>> begin

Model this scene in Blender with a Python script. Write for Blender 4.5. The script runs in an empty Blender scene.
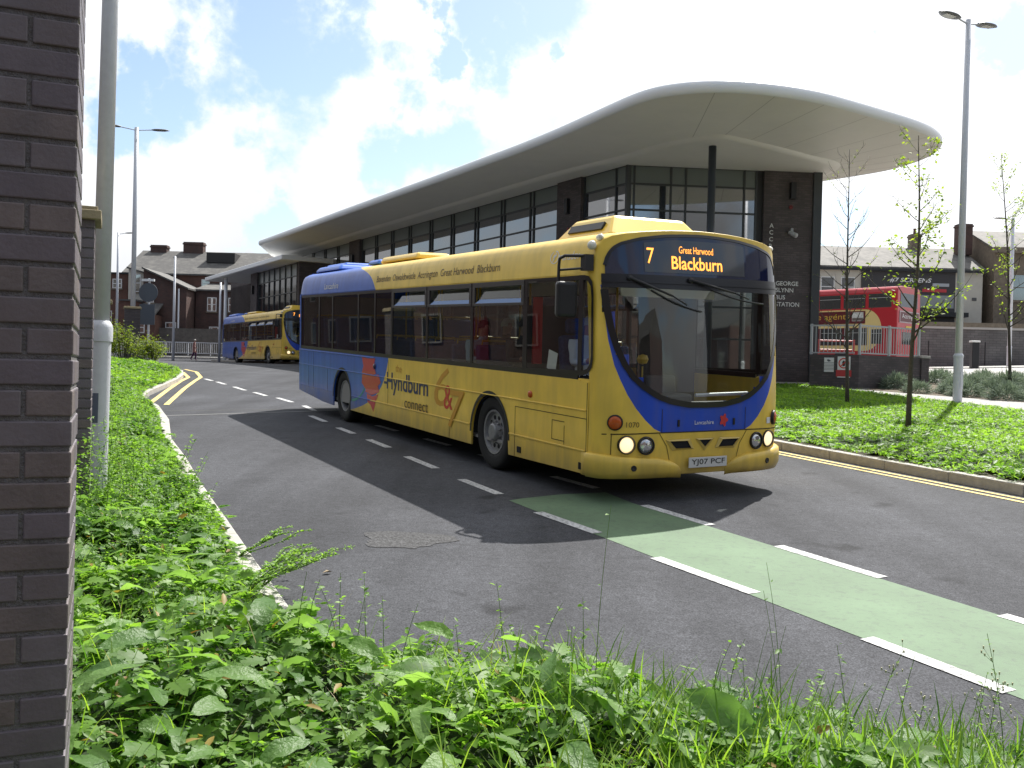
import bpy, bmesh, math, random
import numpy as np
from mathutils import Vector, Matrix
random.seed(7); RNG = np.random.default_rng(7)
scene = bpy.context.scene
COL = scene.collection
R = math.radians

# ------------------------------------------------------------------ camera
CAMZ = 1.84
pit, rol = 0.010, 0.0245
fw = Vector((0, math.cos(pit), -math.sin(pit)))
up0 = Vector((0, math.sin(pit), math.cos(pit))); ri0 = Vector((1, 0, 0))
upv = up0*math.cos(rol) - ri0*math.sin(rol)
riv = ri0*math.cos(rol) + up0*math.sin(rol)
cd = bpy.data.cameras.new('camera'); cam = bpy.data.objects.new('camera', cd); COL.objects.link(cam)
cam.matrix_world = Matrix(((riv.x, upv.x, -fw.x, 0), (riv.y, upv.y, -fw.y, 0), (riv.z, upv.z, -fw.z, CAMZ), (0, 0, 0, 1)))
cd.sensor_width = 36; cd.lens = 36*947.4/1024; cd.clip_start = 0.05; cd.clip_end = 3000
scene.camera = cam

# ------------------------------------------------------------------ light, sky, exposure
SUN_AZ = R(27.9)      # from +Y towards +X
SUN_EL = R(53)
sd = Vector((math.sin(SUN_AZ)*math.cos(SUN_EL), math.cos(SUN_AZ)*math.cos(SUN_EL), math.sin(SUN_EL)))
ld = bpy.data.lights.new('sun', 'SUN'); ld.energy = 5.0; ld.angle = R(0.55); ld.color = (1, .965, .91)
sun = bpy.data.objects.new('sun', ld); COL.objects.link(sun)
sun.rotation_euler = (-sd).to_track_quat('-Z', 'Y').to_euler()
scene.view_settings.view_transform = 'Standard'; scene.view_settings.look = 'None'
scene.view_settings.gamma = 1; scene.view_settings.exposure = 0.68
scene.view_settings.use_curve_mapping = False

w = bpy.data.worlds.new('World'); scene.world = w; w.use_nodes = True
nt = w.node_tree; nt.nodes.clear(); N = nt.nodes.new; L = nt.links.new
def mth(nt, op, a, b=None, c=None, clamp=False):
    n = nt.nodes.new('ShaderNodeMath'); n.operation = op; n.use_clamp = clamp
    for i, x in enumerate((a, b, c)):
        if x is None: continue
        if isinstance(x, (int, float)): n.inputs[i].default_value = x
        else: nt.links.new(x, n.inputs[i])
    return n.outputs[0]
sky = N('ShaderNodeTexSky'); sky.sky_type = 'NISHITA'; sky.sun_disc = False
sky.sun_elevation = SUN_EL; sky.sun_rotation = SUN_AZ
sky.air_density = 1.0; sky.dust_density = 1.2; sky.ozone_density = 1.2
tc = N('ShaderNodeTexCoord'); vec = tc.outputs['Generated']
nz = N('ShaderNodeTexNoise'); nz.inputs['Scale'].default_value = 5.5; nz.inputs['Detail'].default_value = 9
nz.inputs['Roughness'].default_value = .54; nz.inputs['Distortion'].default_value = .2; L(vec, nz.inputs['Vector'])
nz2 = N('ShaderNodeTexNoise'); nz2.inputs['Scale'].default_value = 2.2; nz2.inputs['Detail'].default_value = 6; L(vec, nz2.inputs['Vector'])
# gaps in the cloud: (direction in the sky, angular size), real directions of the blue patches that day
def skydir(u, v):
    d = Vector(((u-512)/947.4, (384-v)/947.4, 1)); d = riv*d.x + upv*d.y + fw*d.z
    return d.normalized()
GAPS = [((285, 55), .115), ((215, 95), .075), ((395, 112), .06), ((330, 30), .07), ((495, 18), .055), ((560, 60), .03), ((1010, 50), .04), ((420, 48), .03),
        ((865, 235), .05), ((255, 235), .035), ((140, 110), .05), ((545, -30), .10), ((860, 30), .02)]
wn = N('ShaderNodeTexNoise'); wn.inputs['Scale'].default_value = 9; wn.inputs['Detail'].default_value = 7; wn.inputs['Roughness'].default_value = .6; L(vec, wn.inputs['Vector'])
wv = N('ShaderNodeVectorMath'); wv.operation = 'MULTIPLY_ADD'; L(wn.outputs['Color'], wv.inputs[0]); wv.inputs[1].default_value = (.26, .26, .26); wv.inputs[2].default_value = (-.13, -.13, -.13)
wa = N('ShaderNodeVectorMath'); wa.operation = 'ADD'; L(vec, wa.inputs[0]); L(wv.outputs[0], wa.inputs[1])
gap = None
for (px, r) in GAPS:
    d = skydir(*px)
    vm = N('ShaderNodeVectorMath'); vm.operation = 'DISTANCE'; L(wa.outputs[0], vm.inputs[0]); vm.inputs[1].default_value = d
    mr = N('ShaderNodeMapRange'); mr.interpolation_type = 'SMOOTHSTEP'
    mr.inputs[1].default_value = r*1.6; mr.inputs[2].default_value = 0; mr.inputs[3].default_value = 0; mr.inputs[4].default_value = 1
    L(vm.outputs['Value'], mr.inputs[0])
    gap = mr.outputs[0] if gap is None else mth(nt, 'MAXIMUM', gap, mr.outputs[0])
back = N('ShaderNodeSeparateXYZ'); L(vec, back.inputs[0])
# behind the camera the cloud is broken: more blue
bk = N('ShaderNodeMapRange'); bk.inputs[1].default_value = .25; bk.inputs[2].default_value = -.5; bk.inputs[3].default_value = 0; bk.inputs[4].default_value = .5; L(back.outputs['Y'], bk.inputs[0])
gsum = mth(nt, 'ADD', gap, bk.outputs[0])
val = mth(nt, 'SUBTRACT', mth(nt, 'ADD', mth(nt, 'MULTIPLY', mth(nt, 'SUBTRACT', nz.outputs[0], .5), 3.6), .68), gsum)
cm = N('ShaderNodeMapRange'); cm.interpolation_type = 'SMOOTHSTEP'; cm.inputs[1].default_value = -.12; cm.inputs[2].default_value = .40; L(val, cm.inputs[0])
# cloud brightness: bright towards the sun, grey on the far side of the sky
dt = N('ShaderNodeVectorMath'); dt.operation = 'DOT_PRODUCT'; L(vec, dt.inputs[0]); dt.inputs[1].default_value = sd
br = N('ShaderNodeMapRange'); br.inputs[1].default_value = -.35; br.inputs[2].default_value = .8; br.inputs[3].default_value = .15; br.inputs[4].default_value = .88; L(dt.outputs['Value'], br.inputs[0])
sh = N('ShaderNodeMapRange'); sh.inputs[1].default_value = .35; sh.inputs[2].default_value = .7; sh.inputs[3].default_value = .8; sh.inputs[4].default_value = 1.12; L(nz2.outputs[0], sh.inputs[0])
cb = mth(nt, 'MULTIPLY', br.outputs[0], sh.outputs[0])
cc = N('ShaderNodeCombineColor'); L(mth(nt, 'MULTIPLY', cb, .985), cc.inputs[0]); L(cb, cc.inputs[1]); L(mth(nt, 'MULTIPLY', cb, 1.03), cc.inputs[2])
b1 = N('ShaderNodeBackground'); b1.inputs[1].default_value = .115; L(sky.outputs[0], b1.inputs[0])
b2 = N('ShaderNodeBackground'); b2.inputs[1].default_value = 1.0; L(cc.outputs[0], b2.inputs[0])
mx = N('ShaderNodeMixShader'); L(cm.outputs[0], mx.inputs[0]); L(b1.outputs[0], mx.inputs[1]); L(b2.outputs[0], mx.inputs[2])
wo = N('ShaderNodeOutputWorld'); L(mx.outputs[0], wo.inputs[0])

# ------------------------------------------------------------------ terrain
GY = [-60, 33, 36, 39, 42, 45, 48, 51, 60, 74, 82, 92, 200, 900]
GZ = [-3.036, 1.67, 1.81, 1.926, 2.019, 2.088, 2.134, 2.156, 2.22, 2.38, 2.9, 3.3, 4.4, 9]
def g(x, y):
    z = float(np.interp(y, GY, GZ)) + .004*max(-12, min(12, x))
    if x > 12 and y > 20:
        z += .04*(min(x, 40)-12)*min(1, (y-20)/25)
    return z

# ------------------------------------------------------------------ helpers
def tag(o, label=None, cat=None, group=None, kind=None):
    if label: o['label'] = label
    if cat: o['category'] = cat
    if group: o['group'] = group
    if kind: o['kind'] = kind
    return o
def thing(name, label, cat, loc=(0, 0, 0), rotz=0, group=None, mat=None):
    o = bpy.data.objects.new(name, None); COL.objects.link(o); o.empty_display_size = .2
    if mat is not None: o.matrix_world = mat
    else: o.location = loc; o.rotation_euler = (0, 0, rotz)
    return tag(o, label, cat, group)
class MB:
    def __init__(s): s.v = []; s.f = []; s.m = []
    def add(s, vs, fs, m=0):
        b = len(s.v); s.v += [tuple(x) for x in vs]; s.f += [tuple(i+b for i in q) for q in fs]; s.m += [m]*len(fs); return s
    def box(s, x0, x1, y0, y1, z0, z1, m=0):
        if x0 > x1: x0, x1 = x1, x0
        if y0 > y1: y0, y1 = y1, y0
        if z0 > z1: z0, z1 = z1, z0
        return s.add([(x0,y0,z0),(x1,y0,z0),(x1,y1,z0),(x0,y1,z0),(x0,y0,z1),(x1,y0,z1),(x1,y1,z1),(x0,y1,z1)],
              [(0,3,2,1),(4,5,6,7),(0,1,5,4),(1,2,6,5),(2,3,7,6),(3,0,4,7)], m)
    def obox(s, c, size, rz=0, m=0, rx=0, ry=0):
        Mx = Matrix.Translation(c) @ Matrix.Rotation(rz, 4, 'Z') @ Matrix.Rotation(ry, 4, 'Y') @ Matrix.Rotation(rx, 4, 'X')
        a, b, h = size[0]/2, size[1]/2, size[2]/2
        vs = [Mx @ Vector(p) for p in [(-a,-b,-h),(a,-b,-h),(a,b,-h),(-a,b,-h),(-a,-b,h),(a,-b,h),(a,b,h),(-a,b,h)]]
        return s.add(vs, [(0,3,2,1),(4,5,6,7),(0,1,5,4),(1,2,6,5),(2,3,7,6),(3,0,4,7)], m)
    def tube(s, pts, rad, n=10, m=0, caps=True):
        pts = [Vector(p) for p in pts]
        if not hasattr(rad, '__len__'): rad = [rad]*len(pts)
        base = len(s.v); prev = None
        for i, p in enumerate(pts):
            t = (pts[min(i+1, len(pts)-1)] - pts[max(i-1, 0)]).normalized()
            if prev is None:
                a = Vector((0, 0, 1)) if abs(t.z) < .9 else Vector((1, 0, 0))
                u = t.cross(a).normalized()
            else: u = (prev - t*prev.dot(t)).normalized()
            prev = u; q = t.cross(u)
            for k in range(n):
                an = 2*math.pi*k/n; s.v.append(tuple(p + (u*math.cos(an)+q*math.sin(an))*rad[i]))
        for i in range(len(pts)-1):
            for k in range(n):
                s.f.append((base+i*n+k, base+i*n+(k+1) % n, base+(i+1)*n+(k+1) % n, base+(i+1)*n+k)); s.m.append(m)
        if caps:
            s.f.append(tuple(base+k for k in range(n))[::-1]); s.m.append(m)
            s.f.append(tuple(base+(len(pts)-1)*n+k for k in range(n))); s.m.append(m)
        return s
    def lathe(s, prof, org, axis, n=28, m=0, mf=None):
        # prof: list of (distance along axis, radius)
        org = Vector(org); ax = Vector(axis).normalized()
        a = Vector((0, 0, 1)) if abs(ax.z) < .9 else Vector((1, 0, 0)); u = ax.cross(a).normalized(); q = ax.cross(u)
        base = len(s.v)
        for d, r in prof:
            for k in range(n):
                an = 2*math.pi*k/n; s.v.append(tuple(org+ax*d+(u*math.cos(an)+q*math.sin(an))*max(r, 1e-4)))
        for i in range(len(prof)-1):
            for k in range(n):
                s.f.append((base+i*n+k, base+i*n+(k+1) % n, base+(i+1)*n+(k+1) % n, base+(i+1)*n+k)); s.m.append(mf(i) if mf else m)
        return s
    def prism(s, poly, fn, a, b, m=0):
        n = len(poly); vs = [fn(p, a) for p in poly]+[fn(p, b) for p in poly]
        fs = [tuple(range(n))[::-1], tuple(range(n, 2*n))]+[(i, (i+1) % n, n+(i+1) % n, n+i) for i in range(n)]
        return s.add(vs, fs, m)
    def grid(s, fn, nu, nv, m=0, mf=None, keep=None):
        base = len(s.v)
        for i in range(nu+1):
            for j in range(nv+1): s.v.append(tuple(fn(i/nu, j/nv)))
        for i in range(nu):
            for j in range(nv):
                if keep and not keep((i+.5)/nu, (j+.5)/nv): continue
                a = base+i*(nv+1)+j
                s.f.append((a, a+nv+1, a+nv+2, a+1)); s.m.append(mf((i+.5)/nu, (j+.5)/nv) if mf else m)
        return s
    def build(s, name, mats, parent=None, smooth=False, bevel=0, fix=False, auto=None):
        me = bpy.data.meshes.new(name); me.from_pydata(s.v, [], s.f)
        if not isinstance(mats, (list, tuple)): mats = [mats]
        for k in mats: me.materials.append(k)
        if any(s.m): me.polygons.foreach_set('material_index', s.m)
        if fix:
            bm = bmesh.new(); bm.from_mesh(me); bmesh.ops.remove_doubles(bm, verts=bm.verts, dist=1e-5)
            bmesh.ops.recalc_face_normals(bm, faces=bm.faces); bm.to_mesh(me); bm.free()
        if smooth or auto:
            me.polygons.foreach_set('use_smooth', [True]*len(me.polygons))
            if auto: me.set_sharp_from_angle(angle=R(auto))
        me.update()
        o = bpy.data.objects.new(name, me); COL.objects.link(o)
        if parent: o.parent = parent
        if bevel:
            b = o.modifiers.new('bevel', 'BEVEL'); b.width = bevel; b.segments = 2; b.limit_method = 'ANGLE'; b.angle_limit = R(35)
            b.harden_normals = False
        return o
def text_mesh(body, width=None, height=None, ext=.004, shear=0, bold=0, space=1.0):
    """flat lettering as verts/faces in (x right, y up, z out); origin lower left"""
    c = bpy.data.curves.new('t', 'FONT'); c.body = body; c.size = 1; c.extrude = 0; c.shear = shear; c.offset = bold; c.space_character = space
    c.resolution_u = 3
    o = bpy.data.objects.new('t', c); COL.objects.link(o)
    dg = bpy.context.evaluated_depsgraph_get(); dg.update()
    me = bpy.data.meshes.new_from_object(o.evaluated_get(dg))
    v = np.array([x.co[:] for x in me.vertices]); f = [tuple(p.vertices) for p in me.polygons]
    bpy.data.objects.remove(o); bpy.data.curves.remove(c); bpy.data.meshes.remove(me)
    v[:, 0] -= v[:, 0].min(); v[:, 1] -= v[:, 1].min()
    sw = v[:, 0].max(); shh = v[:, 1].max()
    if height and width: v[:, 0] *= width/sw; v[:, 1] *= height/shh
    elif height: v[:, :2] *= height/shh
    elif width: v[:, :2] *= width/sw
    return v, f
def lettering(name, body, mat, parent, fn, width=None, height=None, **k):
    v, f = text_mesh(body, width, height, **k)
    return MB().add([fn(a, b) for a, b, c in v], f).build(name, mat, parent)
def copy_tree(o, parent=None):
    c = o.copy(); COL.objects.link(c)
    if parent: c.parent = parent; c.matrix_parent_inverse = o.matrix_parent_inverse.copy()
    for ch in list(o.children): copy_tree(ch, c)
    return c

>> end

#### Exercise prompt:
Pictures excluded, repeat exactly the lines from the top of the material through the line with "R = math.radians", including both of those lines.

#### Written response:
Model this scene in Blender with a Python script. Write for Blender 4.5. The script runs in an empty Blender scene.
import bpy, bmesh, math, random
import numpy as np
from mathutils import Vector, Matrix
random.seed(7); RNG = np.random.default_rng(7)
scene = bpy.context.scene
COL = scene.collection
R = math.radians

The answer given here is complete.